F1 Event 221015-00-48-48-861

Finally, I managed to regain one more place, which I maintained until the finish, despite my attacks on the driver in 7th place. My fastest lap of this race was a respectable 24.830 seconds (almost a second quicker than I had managed all evening!), making it even clearer to me and the other drivers that it was the kart to blame in the first half of this event.

I would love to do this format again, but hopefully next time, there will be more of a level playing field!

Picking up the scraps from the big table

The day after my endurance race (see below), I travelled north to the former headquarters of the Caterham F1 team to collect a pair of brand new Sparco racing boots that I had won during the auction of their assets.

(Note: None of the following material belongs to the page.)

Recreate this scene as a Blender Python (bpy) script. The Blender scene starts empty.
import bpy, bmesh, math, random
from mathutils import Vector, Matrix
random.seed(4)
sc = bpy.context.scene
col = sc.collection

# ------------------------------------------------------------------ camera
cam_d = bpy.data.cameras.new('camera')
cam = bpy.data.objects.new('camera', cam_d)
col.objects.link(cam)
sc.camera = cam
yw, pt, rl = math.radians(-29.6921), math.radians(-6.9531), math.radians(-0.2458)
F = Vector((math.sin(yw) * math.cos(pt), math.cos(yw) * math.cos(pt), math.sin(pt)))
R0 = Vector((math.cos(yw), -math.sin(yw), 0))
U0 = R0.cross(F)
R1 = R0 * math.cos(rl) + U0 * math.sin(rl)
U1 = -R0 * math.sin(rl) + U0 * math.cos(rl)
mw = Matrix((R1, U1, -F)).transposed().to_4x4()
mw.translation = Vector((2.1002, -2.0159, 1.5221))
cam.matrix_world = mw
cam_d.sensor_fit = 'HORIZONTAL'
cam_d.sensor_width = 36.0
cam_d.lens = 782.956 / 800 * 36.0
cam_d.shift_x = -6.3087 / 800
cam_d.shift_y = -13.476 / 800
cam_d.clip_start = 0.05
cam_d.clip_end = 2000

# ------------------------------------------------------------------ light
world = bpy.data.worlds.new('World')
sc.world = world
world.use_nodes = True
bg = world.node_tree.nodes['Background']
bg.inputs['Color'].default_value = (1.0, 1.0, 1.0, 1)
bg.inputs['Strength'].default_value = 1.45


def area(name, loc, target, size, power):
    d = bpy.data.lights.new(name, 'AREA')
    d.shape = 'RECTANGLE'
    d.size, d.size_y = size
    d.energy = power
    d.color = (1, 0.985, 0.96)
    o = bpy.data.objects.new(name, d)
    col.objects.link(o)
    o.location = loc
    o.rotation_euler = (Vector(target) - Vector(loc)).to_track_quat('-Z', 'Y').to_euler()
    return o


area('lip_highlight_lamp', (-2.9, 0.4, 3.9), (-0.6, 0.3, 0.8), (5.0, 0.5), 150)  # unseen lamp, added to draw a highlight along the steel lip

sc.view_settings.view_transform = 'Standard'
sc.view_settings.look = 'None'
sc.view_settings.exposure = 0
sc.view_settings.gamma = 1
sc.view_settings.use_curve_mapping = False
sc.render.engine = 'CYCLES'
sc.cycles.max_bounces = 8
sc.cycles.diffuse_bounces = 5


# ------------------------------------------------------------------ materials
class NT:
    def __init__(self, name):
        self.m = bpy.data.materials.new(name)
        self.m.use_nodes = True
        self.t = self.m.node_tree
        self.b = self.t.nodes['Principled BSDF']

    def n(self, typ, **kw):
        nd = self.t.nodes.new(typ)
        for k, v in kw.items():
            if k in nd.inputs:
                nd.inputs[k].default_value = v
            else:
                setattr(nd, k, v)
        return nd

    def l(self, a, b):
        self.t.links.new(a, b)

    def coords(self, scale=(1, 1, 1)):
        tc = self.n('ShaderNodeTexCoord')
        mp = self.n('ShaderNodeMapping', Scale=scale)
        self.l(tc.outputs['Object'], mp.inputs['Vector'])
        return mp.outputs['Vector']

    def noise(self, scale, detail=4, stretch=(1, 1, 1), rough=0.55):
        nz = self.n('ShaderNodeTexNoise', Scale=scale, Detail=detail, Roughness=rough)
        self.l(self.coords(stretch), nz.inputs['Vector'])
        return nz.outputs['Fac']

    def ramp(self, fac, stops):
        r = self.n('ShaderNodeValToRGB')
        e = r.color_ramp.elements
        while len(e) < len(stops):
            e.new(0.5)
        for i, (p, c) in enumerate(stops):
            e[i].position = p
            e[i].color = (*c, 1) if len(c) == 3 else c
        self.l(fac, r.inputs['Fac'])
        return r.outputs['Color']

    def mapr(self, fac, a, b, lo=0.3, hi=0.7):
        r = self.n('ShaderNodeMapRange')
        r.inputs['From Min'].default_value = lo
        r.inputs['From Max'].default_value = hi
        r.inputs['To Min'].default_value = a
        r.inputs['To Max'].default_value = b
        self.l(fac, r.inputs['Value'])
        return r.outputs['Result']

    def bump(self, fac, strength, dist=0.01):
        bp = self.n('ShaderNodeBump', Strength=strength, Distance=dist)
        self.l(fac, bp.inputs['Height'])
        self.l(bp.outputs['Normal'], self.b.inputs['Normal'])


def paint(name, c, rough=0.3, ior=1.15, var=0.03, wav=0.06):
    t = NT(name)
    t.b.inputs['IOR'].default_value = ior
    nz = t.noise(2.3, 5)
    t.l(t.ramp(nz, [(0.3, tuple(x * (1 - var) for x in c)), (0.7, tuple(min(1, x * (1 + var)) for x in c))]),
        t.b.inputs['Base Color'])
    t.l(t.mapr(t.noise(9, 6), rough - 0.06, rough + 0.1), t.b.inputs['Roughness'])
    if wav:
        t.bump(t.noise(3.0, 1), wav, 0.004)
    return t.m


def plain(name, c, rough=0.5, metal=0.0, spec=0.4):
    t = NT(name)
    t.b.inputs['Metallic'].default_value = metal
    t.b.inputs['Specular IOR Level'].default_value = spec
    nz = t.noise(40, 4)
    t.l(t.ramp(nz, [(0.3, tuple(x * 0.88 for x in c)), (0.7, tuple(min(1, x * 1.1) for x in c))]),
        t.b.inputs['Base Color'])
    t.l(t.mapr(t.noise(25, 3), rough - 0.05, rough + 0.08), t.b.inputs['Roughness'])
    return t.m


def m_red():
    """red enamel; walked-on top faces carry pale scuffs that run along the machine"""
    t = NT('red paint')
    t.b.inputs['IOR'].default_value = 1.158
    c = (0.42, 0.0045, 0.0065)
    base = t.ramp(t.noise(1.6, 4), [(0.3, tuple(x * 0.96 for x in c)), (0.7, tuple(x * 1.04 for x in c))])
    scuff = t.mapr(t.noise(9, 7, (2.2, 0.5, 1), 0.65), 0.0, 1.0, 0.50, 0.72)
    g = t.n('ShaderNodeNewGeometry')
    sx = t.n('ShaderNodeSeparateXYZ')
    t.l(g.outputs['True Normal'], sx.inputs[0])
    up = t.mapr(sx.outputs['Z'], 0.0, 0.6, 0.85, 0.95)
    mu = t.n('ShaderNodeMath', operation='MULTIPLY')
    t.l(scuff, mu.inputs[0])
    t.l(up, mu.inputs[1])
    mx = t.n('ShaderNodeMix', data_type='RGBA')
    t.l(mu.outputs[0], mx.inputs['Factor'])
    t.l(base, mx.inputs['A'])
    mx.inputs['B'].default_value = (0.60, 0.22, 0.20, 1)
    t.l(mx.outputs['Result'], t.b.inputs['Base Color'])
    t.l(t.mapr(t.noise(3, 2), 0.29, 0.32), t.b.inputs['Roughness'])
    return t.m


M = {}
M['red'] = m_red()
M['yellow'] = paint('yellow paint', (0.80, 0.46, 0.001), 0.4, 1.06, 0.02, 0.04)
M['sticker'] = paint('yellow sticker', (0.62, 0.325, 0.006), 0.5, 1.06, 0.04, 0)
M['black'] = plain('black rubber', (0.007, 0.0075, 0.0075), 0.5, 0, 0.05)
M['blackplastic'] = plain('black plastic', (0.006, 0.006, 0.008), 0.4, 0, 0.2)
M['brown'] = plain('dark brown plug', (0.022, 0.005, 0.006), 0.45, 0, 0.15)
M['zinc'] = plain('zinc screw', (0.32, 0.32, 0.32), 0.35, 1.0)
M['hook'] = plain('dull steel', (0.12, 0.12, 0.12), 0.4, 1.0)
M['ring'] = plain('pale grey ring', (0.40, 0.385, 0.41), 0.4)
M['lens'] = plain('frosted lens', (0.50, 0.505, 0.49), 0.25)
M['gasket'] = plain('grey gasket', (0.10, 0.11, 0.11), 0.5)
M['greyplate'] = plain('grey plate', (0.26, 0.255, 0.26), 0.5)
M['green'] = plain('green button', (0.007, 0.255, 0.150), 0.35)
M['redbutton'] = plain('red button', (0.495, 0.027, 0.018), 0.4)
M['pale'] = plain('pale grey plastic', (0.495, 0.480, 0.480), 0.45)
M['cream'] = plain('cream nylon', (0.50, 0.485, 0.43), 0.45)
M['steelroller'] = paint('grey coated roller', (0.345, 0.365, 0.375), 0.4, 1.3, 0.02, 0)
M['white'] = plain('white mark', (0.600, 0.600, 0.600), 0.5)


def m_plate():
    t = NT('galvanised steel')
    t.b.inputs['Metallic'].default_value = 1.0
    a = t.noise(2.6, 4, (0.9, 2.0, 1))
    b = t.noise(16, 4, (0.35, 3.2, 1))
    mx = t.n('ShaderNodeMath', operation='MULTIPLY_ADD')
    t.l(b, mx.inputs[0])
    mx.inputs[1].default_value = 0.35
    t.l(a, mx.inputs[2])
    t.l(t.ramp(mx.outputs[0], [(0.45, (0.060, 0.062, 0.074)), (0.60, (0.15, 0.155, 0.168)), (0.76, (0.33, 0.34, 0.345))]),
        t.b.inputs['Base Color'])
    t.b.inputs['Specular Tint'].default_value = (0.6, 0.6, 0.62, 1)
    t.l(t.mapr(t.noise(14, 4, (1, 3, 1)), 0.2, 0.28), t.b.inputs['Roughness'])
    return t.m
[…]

I found it really quite emotional that the buildings that once housed state-of-the-art workshops, design suites and some of the fastest cars in the world were being emptied, item by item, and I was one of the people benefiting from Caterham’s demise.

Admittedly, some of the items went for silly money (as was mentioned in my chat with the gentleman in the auction office whilst waiting for my goods to arrive from the kit store), but I think that I saved about 25% off the retail price of the racing boots after taking the auctioneer’s commission into consideration.

As I now have two pairs of racing boots, I might be willing to part with my OMP KS-3 kart boots (in blue) should my colleague want them (as he was considering buying some before I left for annual leave).